Money, explains Glosser predictably, is her one real problem. Half of her budget is "soft" money, and she spends a lot of her time juggling for funds. "The Friends of the Hop have been crucial," she says. They're the ones who have always budgeted for development in the arts for transportation subsidies for the schools, for instance.' Glosser describes in poignant detail the plight of some money-strapped Upper Valley schools that want to take advantage of her services but cannot afford even the minimal, subsidized fees she must charge. "It was a matter of seven dollars once," she says, wincing, and confesses that that time she couldn't bear it and donated the seven dollars from a discretionary fund.

Overseeing the development and implementation of arts-related programs that serve 97 private and public schools in Vermont and New Hampshire located within a 150-mile radius of Hanover keeps Glosser running. She hires professional artists to teach monthly classes for participating schoolchildren of all ages, persuades performers booked by the Hop to give workshops for children and for their teachers, organizes puppet theater, children's films, grade-school photography workshops, special tours of Hop exhibits, secondgrade workshops with weavers-in-resi-dence, master classes in dance, Art with Basics classes oriented around objects from the Hood, workshops in art education for elementary teachers, shepherded daytrips to historic Boston and to the Vatican exhibition in New York the list is amazing.

Until the new Hood Museum is completed, Glosser and her staff will continue in their make-shift quarters in Carpenter Fine Arts building, in a small studio that is usually full of school children. "We sometimes pump 1,000 students through by 1:00 o'clock," laughs Glosser.

She has chosen her artist-teachers carefully they share her genuine enthusiasm for opening doors in the arts for the young.
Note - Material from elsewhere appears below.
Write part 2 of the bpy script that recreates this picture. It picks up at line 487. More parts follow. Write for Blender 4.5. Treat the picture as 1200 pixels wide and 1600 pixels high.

The first-grade class in paper-making is not just a dry demonstration of the techniques of making paper slurry, lifting it on screens, and drying it between felts. Vibrant young painter Kathleen Smith starts the class by discussing a Japanese elm-bark robe on loan from the Hood. She has the children recall their last month's lesson on China. They discuss differences and similarities between China and Japan, with maps, and move on to look at other things Japanese from the Hood, including intricate paper stencils and the fabrics printed from them. The youngsters participate avidly, guessing what the robe is made of, offering accounts of a big brother's trip to Japan, speculating about what the Japanese wrote on before they had paper, and learning about how highly the Japanese, unlike Americans, value paper as an art form.

Then Smith mixes the cotton pulp in the vat of water and lets the children slosh it around. She shows them the simple process of submerging a screen and lifting it coated with paper. They learn to sponge off excess water and how to peel the soggy sheet from the screen. Placed between wool felts and pressed under bricks, the paper they make, Smith promises, will dry and be mailed out to their school in a few days. She tells the youngsters a Japanese story and shows them how to make special Japanese designs based on the story, and while eight of the ten youngsters make designs, two at a time come up to the paper-making vat, where each child in the class makes a piece of paper. They have to be shooed out of the studio when their hour is up.

For the older children, Glosser provides the sparkling talents of professional artist Gretchen Cochran, whose classes are half an hour longer and involve sustained exercises in drawing and painting and printing and collage. Surrounded by superrealist paintings on loan from the Hood, one of Cochran's classes discusses superrealism and plays with ways of distorting images to make them reflect a heightened "reality." Several stuffed birds from the local science museum serve as their models, and each student draws one of the birds several times, each time exaggerating some single aspect. As her students ponder their birds intently, Cochran explains her personal purpose in arts education: "Most Americans draw at a third- or fourth-grade level. Ours is not a visual culture, and it doesn't foster continued skill in seeing and drawing. Everybody knows that he or she can draw through the third grade, but after that something happens, there is a crisis of confidence about drawing, and the skill atrophies. What I want to do is guide them safely through the crisis so they will always be able to draw."

The thing about her work that has pleased her most, says Glosser, is the tremendous change she has seen in herself, a growth that has come out of the experience of seeing other people's creative development, of seeing how other people see as they experience the programs she provides. "Learning what it is that a secondgrader needs to know helps me to understand what needs to be taught at all levels," she explains, leaning forward in a way that brings the bright, compassionate eyes into play with the soft, intense voice.

There is about her a rich and almost Oriental calmness, a reflection, perhaps, of her studies of the fabled Japanese tea ceremony. A Japanese woman she met at the Peabody Museum became, she explains, her "Japanese grandmother," and taught her, through the minute and carefully-observed rituals of the tea ceremony, how to learn. "Japanese etiquette," says Glosser, "is always to do one thing more, to look one time more. You learn to see that way."